In the couple of minutes available to me I make reference to the fact that, had we indexed what these shysters had got away with from 1972 to make sure that we recovered the real value to them of those amounts under the original terms of our proposed legislation, we would have been picking up a total of $840m-almost $1 billion. With the earlier legislation, we abandoned our indexation proposal. We were going to pick up only in current dollar terms. That had the effect of reducing the $840m, which vendor shareholders had the use of over that period, to $570m. So in the legislation we introduced a short time ago we would have been picking up $570m.

Modifications have been built into this legislation as a result of the rejection of the previous legislation in the Senate-in particular, the abandonment of the recoupment of personal income tax which would have been payable on accumulated revenue profits prior to the year in which the evasion of the primary company tax occurred and the abandonment of the recoupment of any capital profits of the stripped company. As a result of introducing those modifications into this legislation we will recover $270m. That will depend on whether the Senate passes the legislation. The Government has the numbers in this House. We will use the numbers here to satisfy in conscience the mandate we were quite clearly and emphatically given as witnessed by the numbers we have here. The greatest numbers on the Opposition benches are those honourable members who try to squeeze themselves along the front bench. There is no one left on the benches behind them. That is how emphatic the endorsement was that we were given on 5 March.

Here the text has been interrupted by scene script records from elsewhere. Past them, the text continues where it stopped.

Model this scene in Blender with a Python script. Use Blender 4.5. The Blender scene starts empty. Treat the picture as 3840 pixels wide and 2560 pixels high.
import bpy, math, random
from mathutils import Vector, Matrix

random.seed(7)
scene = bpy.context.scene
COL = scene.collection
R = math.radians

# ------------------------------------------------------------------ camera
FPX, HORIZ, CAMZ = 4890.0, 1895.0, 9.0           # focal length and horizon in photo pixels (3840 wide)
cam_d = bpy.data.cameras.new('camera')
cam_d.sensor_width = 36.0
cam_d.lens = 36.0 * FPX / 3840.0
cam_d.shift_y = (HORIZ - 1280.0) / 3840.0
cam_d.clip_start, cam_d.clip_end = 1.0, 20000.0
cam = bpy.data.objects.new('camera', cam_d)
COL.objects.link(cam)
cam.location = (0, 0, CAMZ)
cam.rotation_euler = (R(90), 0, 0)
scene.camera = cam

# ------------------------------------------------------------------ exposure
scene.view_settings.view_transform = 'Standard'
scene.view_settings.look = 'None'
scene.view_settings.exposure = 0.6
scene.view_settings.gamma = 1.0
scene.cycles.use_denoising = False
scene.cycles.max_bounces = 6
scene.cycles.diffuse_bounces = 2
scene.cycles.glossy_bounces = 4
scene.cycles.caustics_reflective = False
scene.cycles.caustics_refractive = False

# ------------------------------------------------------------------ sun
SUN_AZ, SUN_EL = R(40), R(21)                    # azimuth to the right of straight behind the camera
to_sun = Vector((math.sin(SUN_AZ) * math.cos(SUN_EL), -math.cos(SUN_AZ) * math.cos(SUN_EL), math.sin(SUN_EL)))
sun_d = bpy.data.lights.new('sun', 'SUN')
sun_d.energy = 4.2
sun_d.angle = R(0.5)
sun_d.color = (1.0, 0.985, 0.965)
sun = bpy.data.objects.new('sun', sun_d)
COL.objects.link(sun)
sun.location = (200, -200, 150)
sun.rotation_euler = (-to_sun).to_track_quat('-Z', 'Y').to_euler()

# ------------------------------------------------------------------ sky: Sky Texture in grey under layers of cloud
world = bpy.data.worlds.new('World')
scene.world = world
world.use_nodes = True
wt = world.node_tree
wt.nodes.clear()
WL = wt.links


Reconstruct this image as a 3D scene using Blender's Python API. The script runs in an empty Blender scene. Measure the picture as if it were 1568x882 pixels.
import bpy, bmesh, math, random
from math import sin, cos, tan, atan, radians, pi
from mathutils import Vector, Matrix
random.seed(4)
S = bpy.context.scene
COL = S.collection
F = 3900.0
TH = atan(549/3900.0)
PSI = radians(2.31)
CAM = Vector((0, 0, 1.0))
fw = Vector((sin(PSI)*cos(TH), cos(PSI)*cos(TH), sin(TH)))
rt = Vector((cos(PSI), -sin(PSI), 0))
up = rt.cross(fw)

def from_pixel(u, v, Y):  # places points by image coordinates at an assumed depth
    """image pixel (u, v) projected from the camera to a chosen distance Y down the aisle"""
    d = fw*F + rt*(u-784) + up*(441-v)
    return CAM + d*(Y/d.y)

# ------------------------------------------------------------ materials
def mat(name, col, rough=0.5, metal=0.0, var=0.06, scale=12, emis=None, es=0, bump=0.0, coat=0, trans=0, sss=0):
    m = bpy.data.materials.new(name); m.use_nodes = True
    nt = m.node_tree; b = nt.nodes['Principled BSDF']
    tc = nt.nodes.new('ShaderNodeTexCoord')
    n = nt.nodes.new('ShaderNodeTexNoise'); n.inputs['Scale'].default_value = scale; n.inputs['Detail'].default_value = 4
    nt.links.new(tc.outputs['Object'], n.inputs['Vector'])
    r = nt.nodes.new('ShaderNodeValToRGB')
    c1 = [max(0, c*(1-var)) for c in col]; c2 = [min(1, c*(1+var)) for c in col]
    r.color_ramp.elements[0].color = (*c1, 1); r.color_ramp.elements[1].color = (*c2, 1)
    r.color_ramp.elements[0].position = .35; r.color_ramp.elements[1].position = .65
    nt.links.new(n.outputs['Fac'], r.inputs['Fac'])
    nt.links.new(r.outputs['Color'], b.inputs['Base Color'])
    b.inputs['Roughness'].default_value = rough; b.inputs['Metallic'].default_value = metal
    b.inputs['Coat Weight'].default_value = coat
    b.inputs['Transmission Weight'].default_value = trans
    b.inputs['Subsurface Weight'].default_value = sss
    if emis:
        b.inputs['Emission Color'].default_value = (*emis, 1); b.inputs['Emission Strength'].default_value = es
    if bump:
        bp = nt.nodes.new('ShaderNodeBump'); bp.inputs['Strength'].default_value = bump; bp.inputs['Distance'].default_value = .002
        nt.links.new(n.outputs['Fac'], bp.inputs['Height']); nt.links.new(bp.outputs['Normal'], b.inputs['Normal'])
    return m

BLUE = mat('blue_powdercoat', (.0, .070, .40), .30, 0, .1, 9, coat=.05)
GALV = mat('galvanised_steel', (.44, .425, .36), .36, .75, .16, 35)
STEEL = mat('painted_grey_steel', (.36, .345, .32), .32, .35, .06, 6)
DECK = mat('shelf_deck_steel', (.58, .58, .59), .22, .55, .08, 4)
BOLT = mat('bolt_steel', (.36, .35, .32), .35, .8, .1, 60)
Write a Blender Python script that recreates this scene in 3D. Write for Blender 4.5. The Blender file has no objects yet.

Since 1972 vendor-shareholders have had the use of accumulated tax-which should have been paid but which stayed in their pockets-to the value of $840m. As a result of our gratuitousness, our attempt to be fair and to show some concern and compassion for those people about whom the honourable member for Dawson (Mr Braithwaite) and the former Treasurer, the honourable member for Bennelong expressed concern, the original $840m which we should have picked up-and which I strongly supported that we did pick up-has now been reduced to $270m. Who is to pick up the tab, not only for the difference between $840m and $270m but, if this legislation is rejected again, for the $270m that we ought to be picking up ? It will be the wage and salary earners, the pay-as-you-earn taxpayers in Australia-the people who have been carrying the burden for too long and who this Government, in all conscience and in its attempts to find a more moral, just and equitable structure of taxation in Australia, will ensure will no longer continue so exclusively to carry that burden.